The hon. Gentleman started well, but then characteristically fell off the rails. My right hon. Friend the Member for Castle Point (Sir B. Braine) and my hon. Friend the Member for Leominster (Mr. Temple-Morris) raised the same matters with perhaps more dignity. However, I take the point.

Mr. Robert Hicks

Does my hon. Friend agree that there is public recognition that it was correct to restore our diplomatic mission in Tehran, but since then there has been increasing impatience over the delay in the release of Roger Cooper and the role that the Iranian authorities can play in helping to secure the release of the hostages in Beirut? Will he take on board the growing impatience of the British people about those specific points?

Mr. Waldegrave

I sympathise with my hon. Friend's impatience and I sympathise even more with the impatience of Mr. Cooper's family. However, I hope that my hon. Friend will agree that the welcome release of Mr. Nicola shows that the careful and limited steps that we have been taking have paid off. We hope that there will be further steps in the same direction before too long.

Mr. Anderson

We could have made representations to the Iranian Government on the appalling mass executions as, of course we did properly about Mr. Cooper and the hostages, because we maintained a residual diplomatic link with Iran.

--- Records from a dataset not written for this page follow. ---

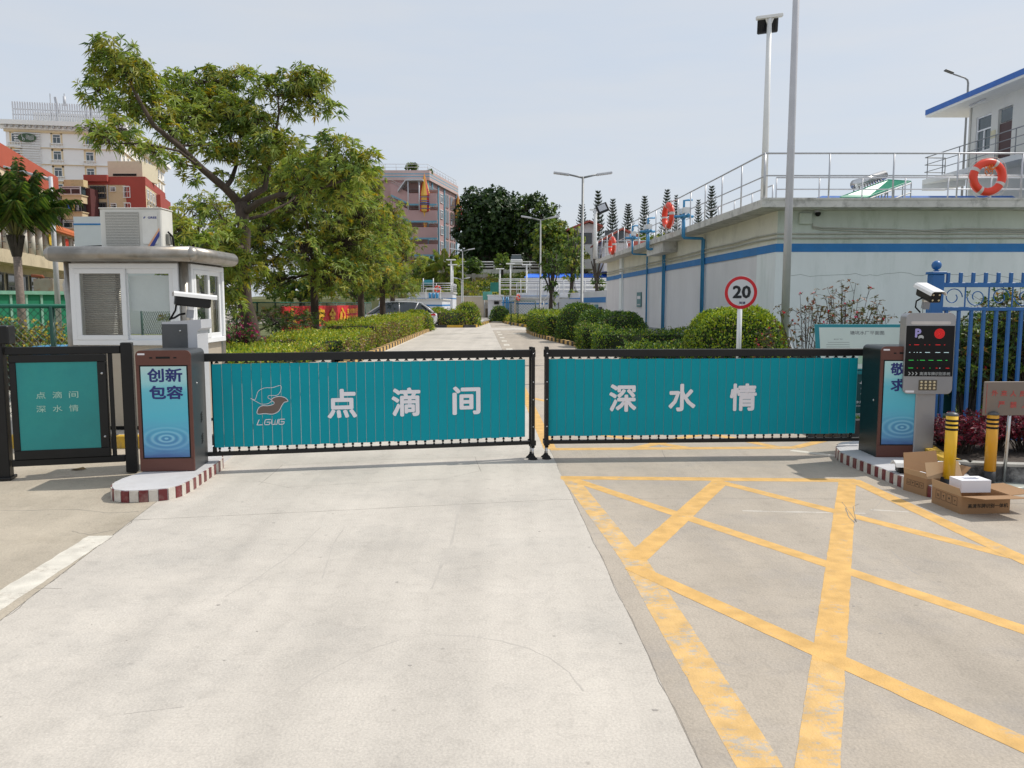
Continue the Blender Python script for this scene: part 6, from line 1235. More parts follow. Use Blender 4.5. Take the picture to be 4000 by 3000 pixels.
# floodlight post on the deck
FYp = 22.6; fx_ = XX(2984, 770, FYp)
t = thing('floodlight_post', 'white post on the tank deck with black floodlight seen from behind', 'floodlight', (fx_, FYp, DK1))
zt_ = ZZ(68, FYp) - DK1
part(MB().mt(white).tube([(0, 0, 0), (0, 0, zt_ * 0.4), (0, 0, zt_)], [0.095, 0.085, 0.062], 14), 'pole', t)
m = MB().mt(white); m.M = T(0, 0, zt_) @ Matrix.Rotation(R(-7), 4, 'Y'); m.bbox(-0.36, 0.36, -0.07, 0.07, -0.02, 0.06, 0.006); part(m, 'crossbar', t)
m = MB().mt(white); m.prismy([(-0.12, zt_ - 0.02), (0.12, zt_ - 0.02), (0.06, zt_ - 0.17), (-0.06, zt_ - 0.17)], -0.02, 0.02); part(m, 'gusset', t)
m = MB().mt(mat('floodlight_back', (0.012, 0.014, 0.02), 0.35)); m.M = T(0.0, 0.14, zt_ - 0.13) @ Matrix.Rotation(R(-7), 4, 'Y') @ Matrix.Rotation(R(25), 4, 'X'); m.bbox(-0.29, 0.29, -0.03, 0.03, -0.24, 0.16, 0.03)
for k in range(9): m.box(-0.25 + k * 0.055, -0.235 + k * 0.055, -0.055, -0.03, -0.15, 0.1)
part(m, 'lamp_housing', t)

# ---- upper house at the right edge
hx = lambda Y, off=0.0: 26.57 + off - SL * Y
HY0, HY1 = 24.0, 44.0
t = house = thing('office_house', 'white two storey office block with blue eaves and balcony at the right edge', 'building', (hx(HY1), HY1, 0))
wpl = mat('office_white_wall', (0.64, 0.64, 0.60), 0.8, var=0.05, scale=0.5, stain=(0.45, 0.46, 0.45), stain_scale=0.6, stain_amt=0.3); sof = mat('soffit_white', (0.70, 0.69, 0.64), 0.8, var=0.04)
eblue = mat('eaves_blue', (0.02, 0.12, 0.42), 0.5)
def hbox(mb, y0, y1, o0, o1, z0, z1): mb.prism([(hx(y0, o0), y0), (hx(y1, o0), y1), (hx(y1, o1), y1), (hx(y0, o1), y0)], z0, z1)
Zs = 12.0
wy = [(42.1, 43.35, ZZ(592, 42.7), ZZ(450, 42.7)), (40.45, 41.55, 8.55, ZZ(418, 41)), (38.0, 39.5, 9.45, 11.2)]   # window, door, window
m = MB().mt(wpl); hbox(m, HY0, HY1, 0.15, 6, 0, 8.3); hbox(m, HY0, HY1, 0.15, 6, 8.3, Zs)
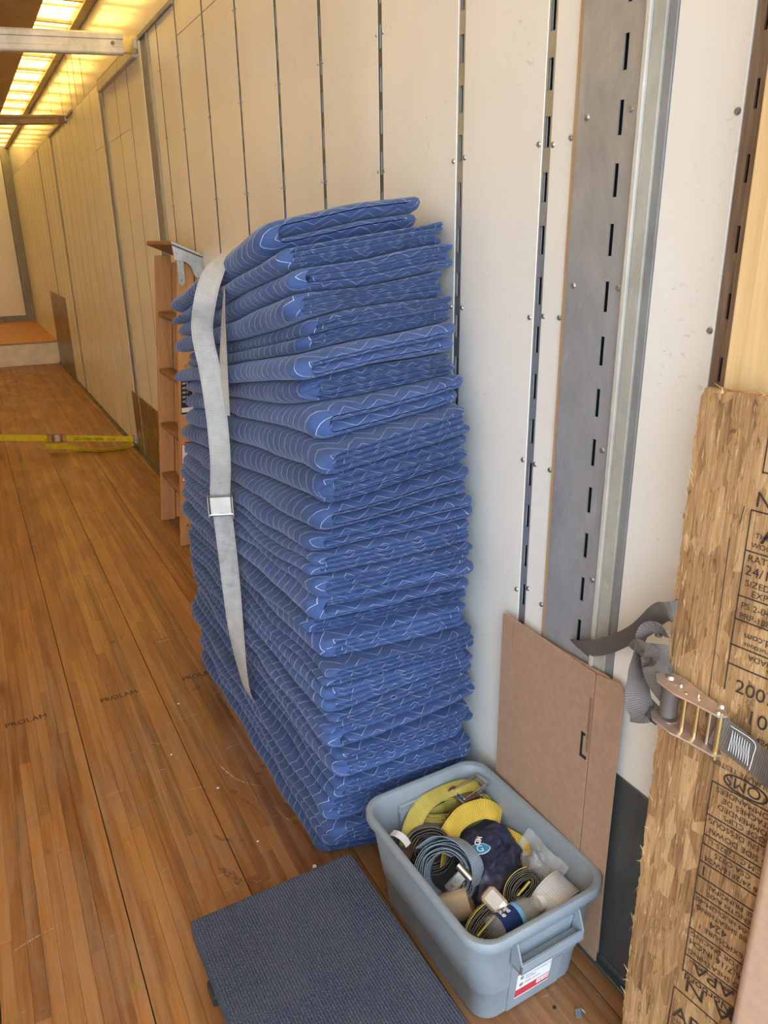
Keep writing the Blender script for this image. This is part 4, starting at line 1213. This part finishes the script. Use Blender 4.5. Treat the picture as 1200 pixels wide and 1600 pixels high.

On the other country in the region which the Minister mentioned as that important country of Syria, we cannot make direct representations about the British hostages in the middle east or generally about the middle east peace process. Have the Government now come to the point where they are reconsidering diplomatic relations with Syria?

Mr. Waldegrave

No. There is no change in the situation in relation to Syria. As the hon. Gentleman knows, we find it impossible to have relations with a regime, senior officials of which took steps which might have led to a catastrophe in the centre of London as bad or worse than that which we recently saw in Lockerbie.